Les 29 et 30 septembre 1941, le Sonderkommando 4a du Einsatzgruppe C, avec l’aide de deux bataillons du Régiment de Police Sud et de la Police auxiliaire ukrainienne, a abattu, sans la moindre résistance de la part de la population locale, 33 771 Juifs dans le ravin de Babi Yar, situé au nord-ouest de Kiev. Le film reconstitue le contexte historique de cette tragédie à travers des images d’archives documentant l’occupation allemande et la décennie qui a suivi. Lorsque la mémoire s’efface, lorsque le passé projette son ombre sur le futur, le cinéma est la voix qui peut exprimer la vérité.
Le conflit qui se joue actuellement en Ukraine fait ressurgir les théories les plus abracadabrantes sur les uns et les autres et souvent en prenant appuie sur les cendres de l’histoire sans jamais remettre dans leurs contextes les différentes sources d’informations. Mais le film de Sergei Loznitsa (Dans La Brume) : « Babi Yar », tente, pour le coup de répondre, vidéos d’archives à l’appuie à l’une des questions les plus tabous de la seconde guerre mondiale : Le Massacre de 33 771 Juifs dans le Ravin de Babi Yar fin septembre 1941, par les soldats nazis, aidés en cela par la police Auxiliaire Ukrainienne. Vous y êtes sur les Théories ?
Un sujet sombre qui fait écho, bien plus maintenant, depuis que Vladimir Poutine a utilisé cet argument pour justifier son invasion de l’Ukraine, une thèse reprise par bon nombre de complotistes occidentaux, à grand renfort de soi-disant documents sortis de leurs contextes. Ici, les images et les sons parlent pour eux. Difficile de regarder ce documentaire sans avoir un pincement au cœur. Sans se dire que ce que nous voyons n’est pas une reconstitution, mais simplement des vidéos prises par des soldats avec, parfois des mises en scène pour s’muser de l’horreur, de ces corps qui jonchent le sol, de cette résignation et de cette peur qui se lit sur les visages.

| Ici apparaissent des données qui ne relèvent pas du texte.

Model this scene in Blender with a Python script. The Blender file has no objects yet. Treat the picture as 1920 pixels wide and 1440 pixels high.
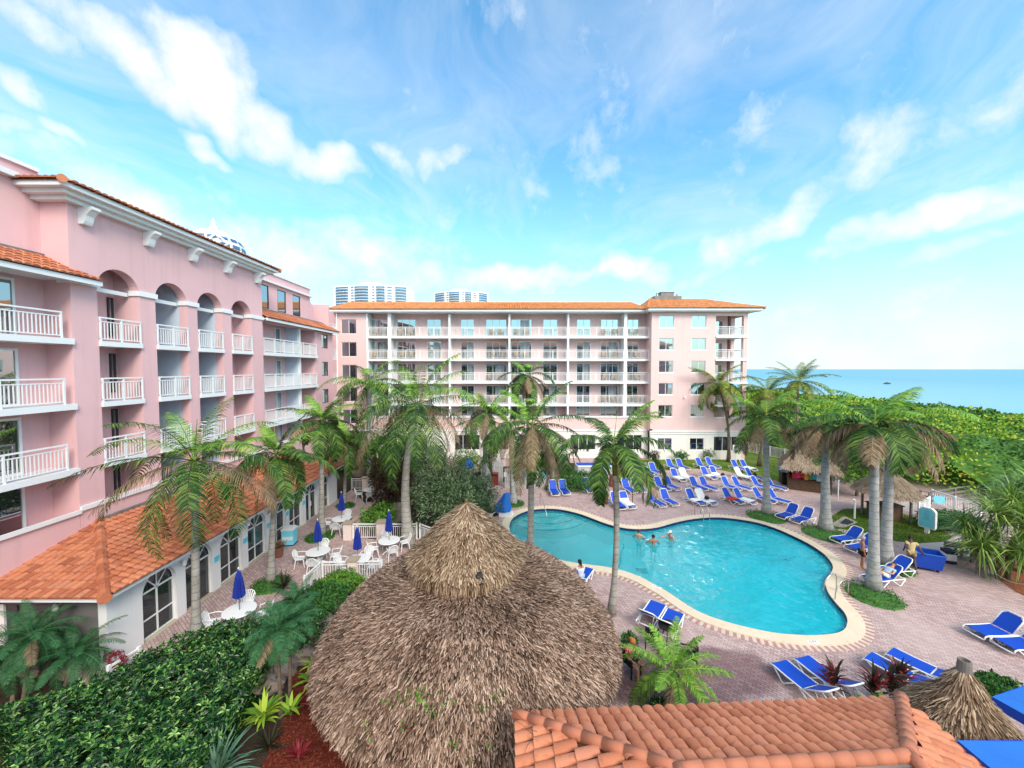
import bpy, bmesh, math, random
from math import sin, cos, pi, radians as rad
from mathutils import Vector, Matrix, noise as mnoise
S = bpy.context.scene
COL = S.collection
F = 720.0; H = 10.5; PITCH = math.atan(28/720)

# ---- a pixel of the 1920x1440 photograph as a ray; used only to measure where things stand
def ray(px, py):
    cx = (px-960)/F; cy = (720-py)/F
    return Vector((cx, cos(PITCH)+cy*sin(PITCH), -sin(PITCH)+cy*cos(PITCH)))
def G(px, py, z=0.0):
    d = ray(px, py); t = (z-H)/d.z
    return Vector((d.x*t, d.y*t, z))
def D(px, py, Y):
    d = ray(px, py); t = Y/d.y
    return Vector((d.x*t, Y, H+d.z*t))

# ---------------------------------------------------------------- objects
def tag(o, label=None, cat=None, group=None, kind=None):
    if label: o['label'] = label
    if cat: o['category'] = cat
    if group: o['group'] = group
    if kind: o['kind'] = kind
    return o
def thing(name, label, cat, loc=(0,0,0), rz=0.0, group=None):
    o = bpy.data.objects.new(name, None); COL.objects.link(o)
    o.empty_display_size = 0.2
    o.location = loc; o.rotation_euler = (0,0,rz)
    return tag(o, label, cat, group)
def rootloc(o):
    while o.parent: o = o.parent
    return Vector(o.location)
KIDS = {}
def link(name, me, parent=None):
    o = bpy.data.objects.new(name, me); COL.objects.link(o)
    if parent:
        o.parent = parent
        KIDS.setdefault(parent.name, []).append(o)
    return o
def copy_tree(o, parent=None):
    c = o.copy(); COL.objects.link(c)
    if parent:
        c.parent = parent; KIDS.setdefault(parent.name, []).append(c)
    for ch in KIDS.get(o.name, []): copy_tree(ch, c)
    return c

class MB:
    """collects geometry; build() links it as ONE mesh object"""
    def __init__(s, tf=None):
        s.v = []; s.f = []; s.m = []; s.tf = tf
    def add(s, vs, fs, mi=0):
        n = len(s.v)
        if s.tf: vs = [s.tf(*p) for p in vs]
        s.v.extend(tuple(p) for p in vs)
        for f in fs:
            s.f.append(tuple(i+n for i in f)); s.m.append(mi)
    def box(s, x0, y0, z0, x1, y1, z1, mi=0):
        s.add([(x0,y0,z0),(x1,y0,z0),(x1,y1,z0),(x0,y1,z0),(x0,y0,z1),(x1,y0,z1),(x1,y1,z1),(x0,y1,z1)],
              [(0,3,2,1),(4,5,6,7),(0,1,5,4),(1,2,6,5),(2,3,7,6),(3,0,4,7)], mi)
    def quad(s, a, b, c, d, mi=0): s.add([a,b,c,d], [(0,1,2,3)], mi)
    def bar(s, a, b, w, h, mi=0, up=Vector((0,0,1))):
        a = Vector(a); b = Vector(b); d = (b-a)
        if d.length < 1e-6: return
        d.normalize(); x = d.cross(up)
        if x.length < 1e-3: x = d.cross(Vector((1,0,0)))
        x.normalize(); y = x.cross(d); x = x*w/2; y = y*h/2
        s.add([a-x-y,a+x-y,a+x+y,a-x+y,b-x-y,b+x-y,b+x+y,b-x+y],
              [(0,3,2,1),(4,5,6,7),(0,1,5,4),(1,2,6,5),(2,3,7,6),(3,0,4,7)], mi)
    def tube(s, pts, r, n=8, mi=0, cap=True):
        pts = [Vector(p) for p in pts]
        if not isinstance(r, (list,tuple)): r = [r]*len(pts)
        rings = []; px = None
        for i, p in enumerate(pts):
            d = (pts[min(i+1,len(pts)-1)]-pts[max(i-1,0)])
            d = d.normalized() if d.length > 1e-9 else Vector((0,0,1))
            if px is None:
                px = d.cross(Vector((0,0,1)))
                if px.length < 1e-2: px = d.cross(Vector((0,1,0)))
            else:
                px = px - d*px.dot(d)
            px.normalize(); py = d.cross(px)
            rings.append([p+(px*cos(2*pi*k/n)+py*sin(2*pi*k/n))*r[i] for k in range(n)])
        vs = [q for rg in rings for q in rg]; fs = []
        for i in range(len(pts)-1):
            for k in range(n):
                a = i*n+k; b = i*n+(k+1)%n
                fs.append((a,b,b+n,a+n))
        if cap:
            fs.append(tuple(range(n-1,-1,-1))); fs.append(tuple(range(len(vs)-n, len(vs))))
        s.add(vs, fs, mi)
    def lathe(s, prof, n=20, c=(0,0,0), mi=0):
        vs = []; fs = []
        for (r, z) in prof:
            for k in range(n): vs.append((c[0]+r*cos(2*pi*k/n), c[1]+r*sin(2*pi*k/n), c[2]+z))
        for i in range(len(prof)-1):
            for k in range(n):
                a = i*n+k; b = i*n+(k+1)%n
                fs.append((a,b,b+n,a+n))
        s.add(vs, fs, mi)
    def ell(s, c, rx, ry, rz, nu=12, nv=8, mi=0, rot=None):
        vs = []; fs = []
        for i in range(nv+1):
            t = pi*i/nv
            for k in range(nu):
                q = Vector((rx*sin(t)*cos(2*pi*k/nu), ry*sin(t)*sin(2*pi*k/nu), rz*cos(t)))
                if rot: q = rot @ q
                vs.append(Vector(c)+q)
        for i in range(nv):
            for k in range(nu):
                a = i*nu+k; b = i*nu+(k+1)%nu
                fs.append((a,b,b+nu,a+nu))
        s.add(vs, fs, mi)
    def prism(s, poly, z0, z1, mi=0):
        n = len(poly)
        s.add([(p[0],p[1],z0) for p in poly]+[(p[0],p[1],z1) for p in poly],
              [tuple(range(n-1,-1,-1)), tuple(range(n,2*n))]+[(i,(i+1)%n,(i+1)%n+n,i+n) for i in range(n)], mi)
    def build(s, name, mat, parent=None, world=False, smooth=False):
        vs = s.v
        if world and parent is not None:
            L = rootloc(parent); vs = [(p[0]-L.x,p[1]-L.y,p[2]-L.z) for p in vs]
        me = bpy.data.meshes.new(name); me.from_pydata(vs, [], s.f)
        mats = mat if isinstance(mat, (list,tuple)) else [mat]
        for m in mats: me.materials.append(m)
        if len(mats) > 1: me.polygons.foreach_set('material_index', s.m)
        if smooth: me.polygons.foreach_set('use_smooth', [True]*len(me.polygons))
        me.update()
        return link(name, me, parent)

# ---------------------------------------------------------------- materials
M = {}
class NT:
    def __init__(s, mat):
        mat.use_nodes = True; s.t = mat.node_tree; s.t.nodes.clear()
    def n(s, typ, **kw):
        nd = s.t.nodes.new('ShaderNode'+typ)
        for k, v in kw.items():
            if k.startswith('i_'):
                nd.inputs[k[2:].replace('_',' ')].default_value = v
            else: setattr(nd, k, v)
        return nd
    def l(s, a, b): s.t.links.new(a, b)
    def math(s, op, a, b=None, clamp=False):
        nd = s.t.nodes.new('ShaderNodeMath'); nd.operation = op; nd.use_clamp = clamp
        for i, x in enumerate((a, b)):
            if x is None: continue
            if isinstance(x, (int, float)): nd.inputs[i].default_value = x
            else: s.l(x, nd.inputs[i])
        return nd.outputs[0]
    def mix(s, fac, a, b, blend='MIX'):
        nd = s.t.nodes.new('ShaderNodeMix'); nd.data_type = 'RGBA'; nd.blend_type = blend
        for sock, x in ((nd.inputs[0], fac), (nd.inputs[6], a), (nd.inputs[7], b)):
            if isinstance(x, (int, float)): sock.default_value = x
            elif isinstance(x, (tuple, list)): sock.default_value = (*x[:3], 1)
            else: s.l(x, sock)
        return nd.outputs[2]
    def ramp(s, fac, stops):
        nd = s.t.nodes.new('ShaderNodeValToRGB'); el = nd.color_ramp.elements
        while len(el) < len(stops): el.new(0.5)
        for e, (p, c) in zip(el, stops):
            e.position = p; e.color = (*c[:3], 1)
        s.l(fac, nd.inputs[0]); return nd.outputs[0]
    def noise(s, scale, detail=3, vec=None, rough=0.55):
        nd = s.n('TexNoise', i_Scale=scale, i_Detail=detail, i_Roughness=rough)
        if vec is not None: s.l(vec, nd.inputs['Vector'])
        return nd.outputs[0]
    def objco(s):
        return s.n('TexCoord').outputs['Object']
    def out(s, sh):
        o = s.n('OutputMaterial'); s.l(sh, o.inputs[0])
def new(name):
    m = bpy.data.materials.new(name); M[name] = m
    return m, NT(m)
def bsdf(t, col, rough=0.6, spec=0.4, metal=0.0, bump=None, bs=0.3, bd=0.02):
    b = t.n('BsdfPrincipled')
    if isinstance(col, (tuple, list)): b.inputs['Base Color'].default_value = (*col[:3], 1)
    else: t.l(col, b.inputs['Base Color'])
    if isinstance(rough, (int, float)): b.inputs['Roughness'].default_value = rough
    else: t.l(rough, b.inputs['Roughness'])
    b.inputs['Specular IOR Level'].default_value = spec
    b.inputs['Metallic'].default_value = metal
    if bump is not None:
        bp = t.n('Bump', i_Strength=bs, i_Distance=bd)
        t.l(bump, bp.inputs['Height']); t.l(bp.outputs[0], b.inputs['Normal'])
    return b.outputs[0]
def dk(c, k): return tuple(x*k for x in c)
def surf(name, col, rough=0.6, var=0.15, scale=0.8, fine=60, bs=0.25, bd=0.01, spec=0.4, metal=0.0, streak=0.0):
    """painted / plastered / plain surface: tone drifts a little, small bumps"""
    m, t = new(name); co = t.objco()
    n1 = t.noise(scale, 5, co); n2 = t.noise(fine, 3, co)
    f = t.math('MULTIPLY', t.math('SUBTRACT', n1, 0.35, True), 2.2, True)
    c = t.mix(f, dk(col, 1-var), col)
    if streak:                                   # rain streaks run down the plaster, patches fade
        mp = t.n('Mapping'); mp.inputs['Scale'].default_value = (2.6,2.6,.16); t.l(co, mp.inputs['Vector'])
        s1 = t.math('MULTIPLY', t.math('SUBTRACT', t.noise(1.0,6,mp.outputs[0],.65), .53, True), 4.0, True)
        c = t.mix(t.math('MULTIPLY', s1, streak), c, dk((col[0]*.95,col[1]*1.0,col[2]*1.0), .66))
        s2 = t.math('MULTIPLY', t.math('SUBTRACT', t.noise(.18,4,co), .5, True), 3.0, True)
        c = t.mix(t.math('MULTIPLY', s2, streak*.6), c, tuple(min(.86,x*1.12+.03) for x in col))
    t.out(bsdf(t, c, rough, spec, metal, n2, bs, bd)); return m
def leafmat(name, stops, rough=0.5, trans=0.16, spec=0.16):
    m, t = new(name)
    r = t.n('NewGeometry').outputs['Random Per Island']
    n1 = t.noise(0.9, 2, t.objco())
    f = t.math('ADD', t.math('MULTIPLY', r, 0.6), t.math('MULTIPLY', n1, 0.4))
    c = t.ramp(f, stops)
    b = bsdf(t, c, rough, spec)
    tr = t.n('BsdfTranslucent'); t.l(c, tr.inputs[0])
    mx = t.n('MixShader'); mx.inputs[0].default_value = trans
    t.l(b, mx.inputs[1]); t.l(tr.outputs[0], mx.inputs[2]); t.out(mx.outputs[0]); return m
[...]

Mais loin de vouloir désigner un coupable, Sergei Loznitsa, ce réalisateur Russe, qui vécut dans un quartier de Kiev, non loin du ravin de Babi Yar, cherche, au contraire une réponse ailleurs et particulièrement dans cette omerta de la Honte, qui amène à penser que bien au-delà de l’idéologie communiste ou Naziste, c’est au contraire la nature humain qui fut responsable de ce drame, car, de la même manière qu’en France, dans une autre mesure, les habitants n’hésitaient pas à dénoncer, ou à profiter de l’arrestation de leurs voisins pour seul crime d’être Juif. Les images d’archives se succèdent, sans commentaires, avec pour seul référence des sons venus d’un passé que l’on voudrait oublier. Des images que personnes n’avaient jamais vu, qui furent tournées par les soldats, mais ne furent pas exploitables pour le propagande et restèrent ainsi enfermées dans des tiroirs. Après un travail acharné de recherche, d’authentification, de remise en contexte et de montage, le réalisateur une œuvre dérangeante par ses images qui montre à quel point l’homme est capable du pire et parfois, au détour d’un plan du meilleur.
On y voit une ville plongée dans l’enfer de deux idéologies déterminées à anéantir des hommes, des femmes et des enfants pour leur religion que d’autres jugent responsables des maux de la terre. Il faut être préparé pour visionner ce film de 2h00, mais après le générique de fin et une gêne autant qu’une stupéfaction, l’esprit reprend son cheminement de réflexion et se détache petit à petit de ce confort pour tenter de mieux cerner ce qu’il vient de voir et comprendre que les idéologies, n’ont effectivement, rien à voir avec cette horreur, mais que c’est seulement la nature humaine dans ce qu’elle peut avoir de plus crasse, qui apparaît au grand jour et vient expliquer ce silence pesant autour de ce drame.